Tuesday 18 December 2018

Brendan O'Connor: My seven secrets to easy weight loss

I will often enjoy a bit of chocolate when I am tired or bored or as a treat
I will often enjoy a bit of chocolate when I am tired or bored or as a treat
Brendan O'Connor

Brendan O'Connor

I think we'll wrap up the Diet of Diets because I can sense some of you might be getting bored. And yes, I acknowledge that some of you will be wondering if I'm so bloody intuitive about sensing what the reader wants, how come I didn't stop the diet writing three weeks ago?

As things stand I've lost 11 pounds in five weeks. Three pounds in week one and two pounds a week after that, like clockwork. I have another half a stone I need to shift but I will spare you the details. Also I'm going away next week so the idea of having no breakfast would be ridiculous. I'll be having the standard three-course buffet breakfast every day. You have to get the value, don't you?

Before we leave it I think there are certain lessons we can all take away from this experience. The first one, and the main one, is that it's easy not to eat any breakfast. It might not be easy for everyone, but it certainly didn't bother me. Tell me to fast 15 or 16 hours of the day and I would say not a hope. But stop eating at 8pm and don't eat until 11 or 12 the next day is no problem whatsoever. So I'm not thinking about it as 'intermittent fasting' or 'two-meal days'. I'm just thinking of it as not eating any breakfast. And once you are in the habit of it it's fine. Well it is for me anyway.

Secondly, we should remember that one good habit tends to create other good habits. If you are not eating breakfast and you find you are losing weight, then you are less likely to mindlessly eat a Mars bar at lunchtime. Indeed, you might not even want to eat a Mars bar at lunchtime. You might also find you start exercising. Having been out of the pool for a few months, I've gone back to a vigorous swim in the morning and I feel pretty good after it.

Thirdly, do not base weight loss on banning foods or limiting foods. In my experience that just makes you obsessed with food and obsessed with particular foodstuffs. Nothing is banned on my diet. You just don't eat breakfast. When you do eat, you eat what you want and you enjoy it. Just don't go overboard.

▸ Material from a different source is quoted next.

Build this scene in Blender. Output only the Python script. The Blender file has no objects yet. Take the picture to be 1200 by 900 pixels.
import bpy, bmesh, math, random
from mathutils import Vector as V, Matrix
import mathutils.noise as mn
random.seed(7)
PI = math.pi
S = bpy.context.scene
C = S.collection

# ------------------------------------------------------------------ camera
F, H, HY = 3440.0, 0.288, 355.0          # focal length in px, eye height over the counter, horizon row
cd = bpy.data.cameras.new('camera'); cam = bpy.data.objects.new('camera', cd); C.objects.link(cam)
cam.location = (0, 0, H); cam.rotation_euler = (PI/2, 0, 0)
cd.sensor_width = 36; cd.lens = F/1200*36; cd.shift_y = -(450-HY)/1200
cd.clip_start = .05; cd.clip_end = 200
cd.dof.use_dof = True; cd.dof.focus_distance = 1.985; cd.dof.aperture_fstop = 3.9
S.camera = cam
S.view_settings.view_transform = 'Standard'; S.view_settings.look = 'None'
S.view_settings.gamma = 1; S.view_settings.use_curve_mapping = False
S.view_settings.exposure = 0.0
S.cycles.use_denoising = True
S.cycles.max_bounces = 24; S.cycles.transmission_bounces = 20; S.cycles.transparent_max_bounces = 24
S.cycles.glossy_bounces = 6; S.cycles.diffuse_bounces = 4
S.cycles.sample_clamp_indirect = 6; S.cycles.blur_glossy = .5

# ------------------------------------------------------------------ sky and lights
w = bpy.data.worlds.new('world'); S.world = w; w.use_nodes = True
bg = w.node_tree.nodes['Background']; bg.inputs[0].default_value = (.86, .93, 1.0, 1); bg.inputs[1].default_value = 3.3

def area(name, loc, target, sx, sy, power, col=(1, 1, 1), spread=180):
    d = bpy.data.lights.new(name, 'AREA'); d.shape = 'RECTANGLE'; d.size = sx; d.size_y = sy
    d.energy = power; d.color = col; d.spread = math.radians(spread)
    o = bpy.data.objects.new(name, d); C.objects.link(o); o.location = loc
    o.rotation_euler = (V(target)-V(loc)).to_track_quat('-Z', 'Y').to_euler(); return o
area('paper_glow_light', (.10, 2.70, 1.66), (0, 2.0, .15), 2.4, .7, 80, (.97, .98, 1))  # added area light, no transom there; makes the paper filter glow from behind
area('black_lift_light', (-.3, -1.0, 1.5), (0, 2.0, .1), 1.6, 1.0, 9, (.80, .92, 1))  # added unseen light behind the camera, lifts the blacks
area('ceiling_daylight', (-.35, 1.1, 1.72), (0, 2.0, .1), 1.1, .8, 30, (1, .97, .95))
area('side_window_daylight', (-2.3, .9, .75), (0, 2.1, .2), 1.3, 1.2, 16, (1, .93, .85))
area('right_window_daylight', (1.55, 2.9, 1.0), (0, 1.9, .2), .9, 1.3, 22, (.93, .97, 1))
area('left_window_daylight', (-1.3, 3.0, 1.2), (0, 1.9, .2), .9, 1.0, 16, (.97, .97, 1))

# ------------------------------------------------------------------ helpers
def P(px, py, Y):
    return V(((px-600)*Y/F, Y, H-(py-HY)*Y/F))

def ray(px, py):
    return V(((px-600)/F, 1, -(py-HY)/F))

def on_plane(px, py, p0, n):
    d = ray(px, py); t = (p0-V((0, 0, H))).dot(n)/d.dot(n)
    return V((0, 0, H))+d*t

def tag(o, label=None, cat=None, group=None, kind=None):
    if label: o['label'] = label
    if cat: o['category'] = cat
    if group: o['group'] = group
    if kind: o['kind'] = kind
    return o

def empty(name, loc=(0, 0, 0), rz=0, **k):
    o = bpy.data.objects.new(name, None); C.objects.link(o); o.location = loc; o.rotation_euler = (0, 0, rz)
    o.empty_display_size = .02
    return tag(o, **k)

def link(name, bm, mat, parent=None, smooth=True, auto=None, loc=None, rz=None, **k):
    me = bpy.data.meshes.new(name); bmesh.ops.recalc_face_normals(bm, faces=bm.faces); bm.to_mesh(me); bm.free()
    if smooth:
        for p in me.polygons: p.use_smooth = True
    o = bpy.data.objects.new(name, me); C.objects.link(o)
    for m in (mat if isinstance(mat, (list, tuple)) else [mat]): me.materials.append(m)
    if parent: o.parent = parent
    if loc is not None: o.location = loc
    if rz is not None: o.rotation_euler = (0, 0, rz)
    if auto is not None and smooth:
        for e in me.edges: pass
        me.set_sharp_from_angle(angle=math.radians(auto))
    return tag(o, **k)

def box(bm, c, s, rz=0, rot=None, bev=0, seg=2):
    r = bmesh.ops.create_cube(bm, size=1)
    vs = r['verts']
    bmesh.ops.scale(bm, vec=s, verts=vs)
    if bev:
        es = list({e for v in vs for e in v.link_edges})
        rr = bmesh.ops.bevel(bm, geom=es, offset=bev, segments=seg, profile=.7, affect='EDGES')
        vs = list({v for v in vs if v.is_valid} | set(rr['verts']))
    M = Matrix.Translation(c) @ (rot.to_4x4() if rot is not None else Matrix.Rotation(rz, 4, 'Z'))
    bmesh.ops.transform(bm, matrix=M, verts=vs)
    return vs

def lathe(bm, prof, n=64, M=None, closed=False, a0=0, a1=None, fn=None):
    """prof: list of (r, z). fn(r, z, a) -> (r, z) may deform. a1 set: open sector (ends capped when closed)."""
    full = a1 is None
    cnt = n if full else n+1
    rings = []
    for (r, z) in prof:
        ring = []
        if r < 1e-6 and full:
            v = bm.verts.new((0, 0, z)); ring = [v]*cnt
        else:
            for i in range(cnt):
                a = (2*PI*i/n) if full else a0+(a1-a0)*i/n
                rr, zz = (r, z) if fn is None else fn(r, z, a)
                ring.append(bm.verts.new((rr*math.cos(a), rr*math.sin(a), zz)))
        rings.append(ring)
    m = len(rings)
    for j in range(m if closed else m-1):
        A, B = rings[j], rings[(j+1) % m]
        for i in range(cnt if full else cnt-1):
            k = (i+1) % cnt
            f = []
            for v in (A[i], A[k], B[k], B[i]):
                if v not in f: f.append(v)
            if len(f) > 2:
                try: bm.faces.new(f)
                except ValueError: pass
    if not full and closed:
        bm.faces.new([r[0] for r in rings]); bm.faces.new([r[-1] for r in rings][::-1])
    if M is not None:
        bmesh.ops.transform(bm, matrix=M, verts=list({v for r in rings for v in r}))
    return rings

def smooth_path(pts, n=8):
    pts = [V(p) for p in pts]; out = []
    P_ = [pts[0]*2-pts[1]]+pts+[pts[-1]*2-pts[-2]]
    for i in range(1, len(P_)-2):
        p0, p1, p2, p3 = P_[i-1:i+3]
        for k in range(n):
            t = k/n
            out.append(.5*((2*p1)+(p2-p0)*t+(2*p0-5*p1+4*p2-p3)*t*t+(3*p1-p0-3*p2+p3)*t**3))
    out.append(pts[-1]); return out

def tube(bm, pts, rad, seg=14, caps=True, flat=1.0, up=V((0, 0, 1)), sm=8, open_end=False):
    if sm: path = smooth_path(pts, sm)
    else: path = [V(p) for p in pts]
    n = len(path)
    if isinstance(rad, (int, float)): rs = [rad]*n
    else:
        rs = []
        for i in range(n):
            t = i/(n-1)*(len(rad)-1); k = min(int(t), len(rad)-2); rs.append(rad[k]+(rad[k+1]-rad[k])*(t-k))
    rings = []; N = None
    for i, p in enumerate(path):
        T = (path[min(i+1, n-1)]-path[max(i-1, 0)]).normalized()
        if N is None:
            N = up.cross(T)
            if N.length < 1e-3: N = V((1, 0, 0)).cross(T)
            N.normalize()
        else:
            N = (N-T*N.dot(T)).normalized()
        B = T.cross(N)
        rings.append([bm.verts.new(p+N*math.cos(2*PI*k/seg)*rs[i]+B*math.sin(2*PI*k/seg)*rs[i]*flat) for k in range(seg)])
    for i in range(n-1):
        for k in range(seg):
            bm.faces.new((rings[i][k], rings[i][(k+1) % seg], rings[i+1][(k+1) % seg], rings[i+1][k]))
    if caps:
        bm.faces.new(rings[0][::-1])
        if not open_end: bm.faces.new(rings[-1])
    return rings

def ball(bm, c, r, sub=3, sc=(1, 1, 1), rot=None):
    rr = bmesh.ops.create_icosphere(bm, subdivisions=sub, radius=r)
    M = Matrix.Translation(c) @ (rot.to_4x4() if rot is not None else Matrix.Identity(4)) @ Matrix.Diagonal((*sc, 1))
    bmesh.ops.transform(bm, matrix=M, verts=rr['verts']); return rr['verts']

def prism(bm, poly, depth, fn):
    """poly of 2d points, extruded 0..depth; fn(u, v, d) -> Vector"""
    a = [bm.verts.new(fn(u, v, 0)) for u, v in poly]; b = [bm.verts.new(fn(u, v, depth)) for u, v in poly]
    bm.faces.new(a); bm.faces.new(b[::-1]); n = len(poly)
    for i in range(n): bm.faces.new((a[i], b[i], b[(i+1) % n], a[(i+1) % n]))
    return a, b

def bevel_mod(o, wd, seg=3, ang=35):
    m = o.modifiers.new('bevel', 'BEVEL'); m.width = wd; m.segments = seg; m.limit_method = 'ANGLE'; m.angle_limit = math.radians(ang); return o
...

Fourthly, it's probably better to eat carbs in moderation. You know this anyway, and now that we are hopefully coming out of the real depths of winter you won't feel the craving for stodge so much. Don't demonise any foods but don't abuse them either. You can eat a nice portion of spuds with butter but you don't need to eat them until you want to fall asleep. Carb bingeing can sometimes be a form of seeking oblivion, to push down feelings. Let's try and enjoy a piece of nice bread or a few spuds or whatever without going crazy on it and without recriminations.

Fifth, we need treats. People will often claim that emotional eating is a problem. But what other kind of eating is there? Eating makes me feel good. I enjoy it and I often feel better afterwards. I will often enjoy a bit of chocolate when I am tired or bored or when I want to treat myself. That does not make me a bad person. But again, try not to eat the whole king-sized bar.

Sixth, fruit can actually be quite nice. Just find one you like and use it for snacks and treats. Maybe even splash out a bit on it.

And finally eating more greens and veg, and drinking more water seems to be helpful. The qualifier on all this is that the next time we talk, I may have been pigging out for a week and I will feel like all self control has gone out of the window. It will be hard to start good habits again but I will do it.

If you are trying to lose weight good luck with it. It's not easy but even half way through my latest weight loss odyssey I can tell you it is worth it. I feel much better in myself and much healthier. I know we're not allowed to say that anymore but that's the truth.